A gratidão pode não ser a virtude mais em voga e nem mesmo a mais elevada, entretanto, ela consegue transformar as nossas realidades de modo poético. Ela pode ser concebida como um prazer que prolonga o prazer, por uma alegria ou mérito alcançado. Ela é uma felicidade gratuita em razão de termos experimentado algo que fez bem ao nosso espírito. A gratidão nada tem a oferecer a não ser o prazer de ser recebida como algo valioso.
A gratidão é o eco de uma alegria gratuita que nos convida a olhar o mundo com olhos de encanto e curiosidade.

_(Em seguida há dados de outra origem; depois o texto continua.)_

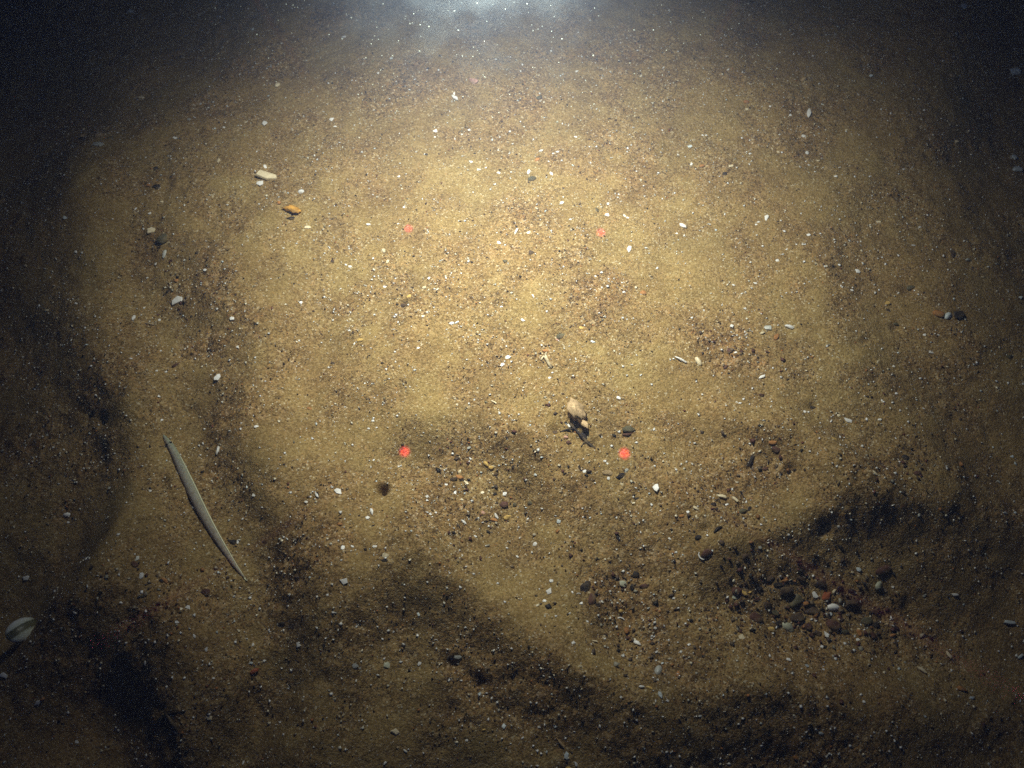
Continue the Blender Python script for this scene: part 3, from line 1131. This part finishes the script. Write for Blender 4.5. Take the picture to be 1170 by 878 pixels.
LAND = [("the eel's head", 192, 505), ("the eel's tail", 277, 655), ('the open shell at left', 28, 722),
        ('the upper left laser dot', 467, 262), ('the upper right laser dot', 686, 267),
        ('the lower left laser dot', 461, 517), ('the brightest laser dot', 713, 518), ('the big pale stone', 657, 470),
        ('the bright orange lump', 336, 245), ('the orange and dark pebble cluster', 1083, 360),
        ('the round yellow pebble', 953, 503), ('the burrow hole', 437, 559), ('the slanting golden bit', 558, 533),
        ('the bright red orange pebble', 944, 682), ('the white rod chip', 924, 130), ('the soft pink pebble', 541, 93),
        ('the largest white chip', 203, 344), ('the black triangular stone', 668, 672), ('the orange block', 716, 721),
        ('the long white needle', 777, 412), ('the heart shaped chip', 393, 664), ('the upper left tan pebbles', 110, 155),
        ('the large translucent shell', 306, 203), ('the black forked twig', 195, 823),
        ('the vivid red orange flake', 291, 767), ('the two bluish chips at right', 1160, 187),
        ('the orange brown flake at lower right', 1098, 787), ('the bright pale green chip', 443, 760),
        ('the forked white twig', 625, 409), ('the thin tan needle', 641, 850), ('the grey translucent shell', 752, 767),
        ('the pale grey stone in the pebble bed', 1003, 669), ('the broad dark red stone', 864, 705),
        ('the cream sliver in the dark', 1053, 766)]
def where(px, py):
    d, nm, lx, ly = min((math.hypot(px - x, py - y), nm, x, y) for nm, x, y in LAND)
    dx, dy = px - lx, py - ly
    if abs(dx) > 2.2 * abs(dy): w_ = 'to the left of' if dx < 0 else 'to the right of'
    elif abs(dy) > 2.2 * abs(dx): w_ = 'above' if dy < 0 else 'below'
    else: w_ = ('up' if dy < 0 else 'down') + (' left of' if dx < 0 else ' right of')
    return w_, nm, d
ORD = ['nearest', 'second nearest', 'third nearest', 'fourth nearest', 'fifth nearest', 'sixth nearest', 'seventh nearest',
       'eighth nearest', 'ninth nearest', 'tenth nearest', 'eleventh nearest', 'twelfth nearest', 'farthest']
NOUN = {'c': ('shell_fragment', 'shell fragment', 'shell chip'), 's': ('shell_sliver', 'shell fragment', 'shell splinter'),
        'p': ('pebble', 'pebble', 'pebble'), 'v': ('broken_shell', 'shell', 'cupped shell bit'),
        'm': ('shell_crescent', 'shell fragment', 'shell crescent')}
rows, auto = [], {}
for line in ITEMS.strip().splitlines():
    body, _, lab = line.partition('|')
    t = body.split(); lab = lab.strip()
    r = [t[0], t[1]] + [float(x) for x in t[2:7]] + [lab]
    rows.append(r)
    if not lab:
        w_, nm, d = where(r[2], r[3])
        auto.setdefault((r[0], r[1], w_, nm), []).append((d, r))
for (sh, ck, w_, nm), lst in auto.items():
    lst.sort(key=lambda q: q[0])
    sz0 = [q[1][4] for q in lst]
    for i, (d, r) in enumerate(lst):
        base = f"{COL[ck][1]} {NOUN[sh][2]}"
        if len(lst) == 1:
            size = 'tiny ' if r[4] < 5.5 else 'small ' if r[4] < 10 else ''
            r[7] = f"{size}{base} {'close ' if d < 22 else 'far ' if d > 110 else ''}{w_} {nm}"
            if r[7].count('close to the') : r[7] = r[7].replace('close to the', 'close at the')
        else:
            r[7] = f"{ORD[min(i, 12)]} {base} {w_} {nm}"
    for d, r in lst:
        if len(r[7].split()) > 16: r[7] = r[7].replace("and left of", "of").replace("and right of", "of").replace(" in the pebble bed", "")

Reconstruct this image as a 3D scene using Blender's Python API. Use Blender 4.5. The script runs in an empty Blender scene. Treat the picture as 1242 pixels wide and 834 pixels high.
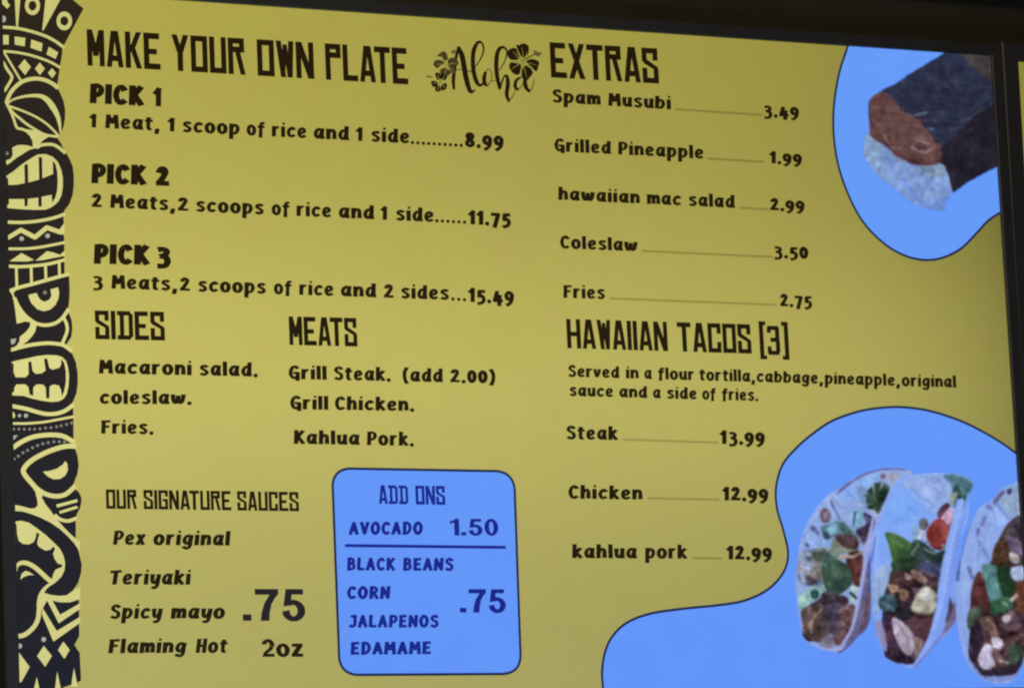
import bpy, math
import numpy as np
from mathutils import Euler

# ------------------------------------------------------------------ camera, light, exposure
sc = bpy.context.scene
PW, PH = 1242.0, 834.0                       # size of the photograph the screen artwork was measured in
SX, SZ = 0.0, 1.95                           # lower left corner of the lit screen area (wall mounted, overhead)
SW, SH = 1.21, 1.21 / 1.64                   # lit area of the display in metres
CAM = (-1.29921398 + SX, -3.82542571, -0.28366773 + SZ)
ROT = (1.72547311, 0.04496012, -0.44781696)
FOC = 3.87365969                             # focal length / sensor width

cam_data = bpy.data.cameras.new('camera')
cam = bpy.data.objects.new('camera', cam_data)
sc.collection.objects.link(cam)
cam.location = CAM
cam.rotation_euler = ROT
cam_data.sensor_width = 36.0
cam_data.lens = FOC * 36.0
cam_data.clip_start = 0.05
cam_data.clip_end = 60
cam_data.dof.use_dof = True                  # slightly soft phone focus
cam_data.dof.focus_distance = 3.75
cam_data.dof.aperture_fstop = 36.0 * FOC / 5.0
sc.camera = cam

world = bpy.data.worlds.new('World')
sc.world = world
world.use_nodes = True
wb = world.node_tree.nodes['Background']
wb.inputs[0].default_value = (1.0, 0.88, 0.66, 1)
wb.inputs[1].default_value = 0.03

def area(name, loc, rot, size, power, col):
    d = bpy.data.lights.new(name, 'AREA')
    d.energy = power; d.size = size; d.color = col
    o = bpy.data.objects.new(name, d); sc.collection.objects.link(o)
    o.location = loc; o.rotation_euler = rot
    return o
# one dim warm ceiling lamp in the room, up and left of the boards
area('ceiling_lamp', (-1.3, -1.6, 4.0), (math.radians(38), 0, math.radians(-35)), 0.5, 26.0, (1.0, 0.74, 0.44))
# cooler light from the counter below and in front of the boards
area('counter_lamp', (0.30, -1.0, 1.10), (math.radians(138), 0, math.radians(5)), 0.5, 5.5, (0.50, 0.74, 1.0))

sc.view_settings.view_transform = 'Standard'
sc.view_settings.look = 'None'
sc.view_settings.exposure = 0
sc.view_settings.gamma = 1
sc.view_settings.use_curve_mapping = False
sc.cycles.max_bounces = 4
sc.cycles.use_denoising = False
sc.cycles.filter_width = 2.15

# ------------------------------------------------------------------ measuring: photograph -> screen plane
RM = np.array(Euler(ROT, 'XYZ').to_matrix())
CP = np.array(CAM)

def PA(p):
    """(n,2) points measured in the photograph -> (n,2) metres on the lit screen (right, up from its lower left corner)"""
    p = np.asarray(p, float).reshape(-1, 2)
    d = np.stack([(p[:, 0] - PW / 2) / (FOC * PW), -(p[:, 1] - PH / 2) / (FOC * PW), -np.ones(len(p))], 1) @ RM.T
    t = -CP[1] / d[:, 1]
    q = CP + d * t[:, None]
    return np.stack([q[:, 0] - SX, q[:, 2] - SZ], 1)

def lin(c):
    c = np.asarray(c, float) / 255.0
    return np.where(c <= 0.04045, c / 12.92, ((c + 0.055) / 1.055) ** 2.4)

# ------------------------------------------------------------------ materials
BL = (1.0261, -0.3298, -0.0448, 0.2663, -0.3415)
def screen_material(name, rgb=None, rgb2=None, attr=False, fall=1.0, grain=1.0):
    """a patch of lit LCD: a dark glass-like surface that emits its pixel colour; viewing-angle and backlight
    falloff is put into that colour over its area (object coordinates in metres), with fine panel grain"""
    m = bpy.data.materials.new(name); m.use_nodes = True
    if name != 'lit_yellow': m.cycles.emission_sampling = 'NONE'
    nt = m.node_tree; N = nt.nodes; L = nt.links
    b = N['Principled BSDF']
    b.inputs['Base Color'].default_value = (0.004, 0.004, 0.004, 1)
    b.inputs['Roughness'].default_value = 0.38
    b.inputs['Specular IOR Level'].default_value = 0.25
    tc = N.new('ShaderNodeTexCoord')
    sp = N.new('ShaderNodeSeparateXYZ'); L.new(tc.outputs['Object'], sp.inputs[0])
    def math_(op, a, b_=None, c=None):
        n = N.new('ShaderNodeMath'); n.operation = op
        for i, v in enumerate((a, b_, c)):
            if v is None: continue
            if isinstance(v, (int, float)): n.inputs[i].default_value = v
            else: L.new(v, n.inputs[i])
        return n.outputs[0]
    u = math_('DIVIDE', sp.outputs[0], SW); v = math_('DIVIDE', sp.outputs[2], SH)
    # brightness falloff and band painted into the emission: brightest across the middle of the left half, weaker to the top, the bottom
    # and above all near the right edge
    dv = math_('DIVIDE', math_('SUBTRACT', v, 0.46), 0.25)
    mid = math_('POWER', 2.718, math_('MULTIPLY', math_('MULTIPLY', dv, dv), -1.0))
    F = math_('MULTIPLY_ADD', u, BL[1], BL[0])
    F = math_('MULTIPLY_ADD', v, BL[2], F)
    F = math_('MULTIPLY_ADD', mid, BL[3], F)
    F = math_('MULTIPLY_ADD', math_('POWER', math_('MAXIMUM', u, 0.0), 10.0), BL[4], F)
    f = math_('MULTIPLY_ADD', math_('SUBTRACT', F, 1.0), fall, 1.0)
    def noise(scale, detail, amp, off):
        n = N.new('ShaderNodeTexNoise'); n.inputs['Scale'].default_value = scale; n.inputs['Detail'].default_value = detail
        mp = N.new('ShaderNodeMapping'); mp.inputs['Location'].default_value = (off, off, off)
        L.new(tc.outputs['Object'], mp.inputs[0]); L.new(mp.outputs[0], n.inputs['Vector'])
        return math_('MULTIPLY', math_('SUBTRACT', n.outputs[0], 0.5), amp)
    g = math_('ADD', noise(3.0, 2, 0.06 * fall, 3.1), noise(420, 2, 0.10 * grain, 7.7))
    g = math_('ADD', g, noise(60, 3, 0.03 * grain, 1.3))
    f = math_('ADD', f, g)
    if attr:
        a = N.new('ShaderNodeVertexColor'); a.layer_name = 'Col'; col = a.outputs[0]
    else:
        a = N.new('ShaderNodeMix'); a.data_type = 'RGBA'
        a.inputs[6].default_value = (*lin(rgb), 1); a.inputs[7].default_value = (*lin(rgb2 or rgb), 1)
        L.new(v, a.inputs[0]); col = a.outputs[2]  # viewing-angle tint and black glow put into the emitted colour by height
    # slow drift between greener and redder patches
    hs = N.new('ShaderNodeHueSaturation'); L.new(col, hs.inputs['Color'])
    L.new(math_('ADD', 0.5, noise(24, 3, 0.016 * grain, 12.2)), hs.inputs['Hue'])
    vm = N.new('ShaderNodeVectorMath'); vm.operation = 'SCALE'
    L.new(hs.outputs[0], vm.inputs[0]); L.new(f, vm.inputs['Scale'])
    L.new(vm.outputs[0], b.inputs['Emission Color'])
    b.inputs['Emission Strength'].default_value = 1.0
    return m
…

Ela é avessa ao egoísmo. Enquanto o egoísta não consegue reconhecer que deve algo a uma outra pessoa, o grato não apenas reconhece tal conexão, mas se regozija com ela. O egoísta imagina que todos os seus feitos, obras e ações são fruto único e exclusivamente de sua boa fortuna, enquanto o grato sabe-se vulnerável e dependente dos outros.
O ingrato, ao invés de reconhecer a generosidade da dádiva recebida, atribui a si mesmo e aos seus talentos tudo o que alcançou. Com isto deixa de perceber que na gratidão há uma boa porção de humildade. Ao reconhecer que não sou a origem da minha alegria, passo a ser grato a quem tanto me deu e pouco ou nada pediu. A humildade está tanto em reconhecer o outro como causa da minha alegria, quanto em nos desvestirmos de nós mesmos para aceitarmos a generosa presença do outro em nossas vidas.
A gratidão traz em si traços de amor, de partilha, de dom e de generosidade. O ingrato não sabe disto e por isto não se dedica a agradecer. Ele vive encerrado em si mesmo e em suas falsas concepções sobre a sua própria existência, dando a si uma importância desmedida e aos outros quase nada. A ingratidão é a incapacidade de retribuir aquilo que nos foi feito com generosidade e que nos causou grande alegria e satisfação.
O amor e a gratidão têm profundas conexões, pois a quem mais podemos agradecer que não ao outro, a Deus, a natureza ou ao universo pela generosidade de um ato gratuito? Sim, a gratidão é gratuita, caso contrário haveria uma troca de favores, o que passa ao largo da virtude pretendida. Para Comte-Sponville, a gratidão é o zelo de amor pelo qual nos esforçamos para retribuir o bem que a nós foi feito, em virtude de um amor gratuito que nos foi ofertado. Há aqui uma passagem da gratidão afetiva para uma gratidão ativa, que é aquela advinda da alegria retribuída.
Há na gratidão um convite para reconhecermos a importância do outro em nossas vidas. Como dito, a gratidão também é amor, mas não um amor por si mesmo, mas pelo outro. Ela é o reconhecimento de que sozinhos não temos qualquer sentido ou direção.
Algo muito valioso pode ser percebido quando nos tornamos gratos pela vida que recebemos e desfrutamos: somos compelidos a revisitar nosso passado com um olhar mais generoso e amoroso. A gratidão nos impulsiona a desviarmos o olhar daquilo que nos sufoca, nos aprisiona e nos impede de seguir adiante, para fitarmos nas graças que recebemos ao longo da existência. Ao mudar o foco para a gratidão podemos experimentar uma nova forma de ser e estar no mundo, com mais compreensão, amor, generosidade e afeição por nós mesmos e pelos outros. Ela nos convida ao reconhecimento daquilo que nos aconteceu, a revisitarmos nossa história de forma amorosa e nos reconciliarmos também com as nossas dores, pois elas também são o resultado de quem somos hoje.
A vida fica mais doce e leve quando nos tornamos gratos: por nossa vida, saúde, família, amigos, bens materiais e imateriais, enfim, pela vida partilhada com generosidade ao lado daqueles que amamos. A alegria de saber-se amado pelos atos de generosidade que recebemos é também o reconhecimento de que no outro está uma das causas da minha alegria.
Sejamos alegres! Sejamos leves! Sejamos gratos!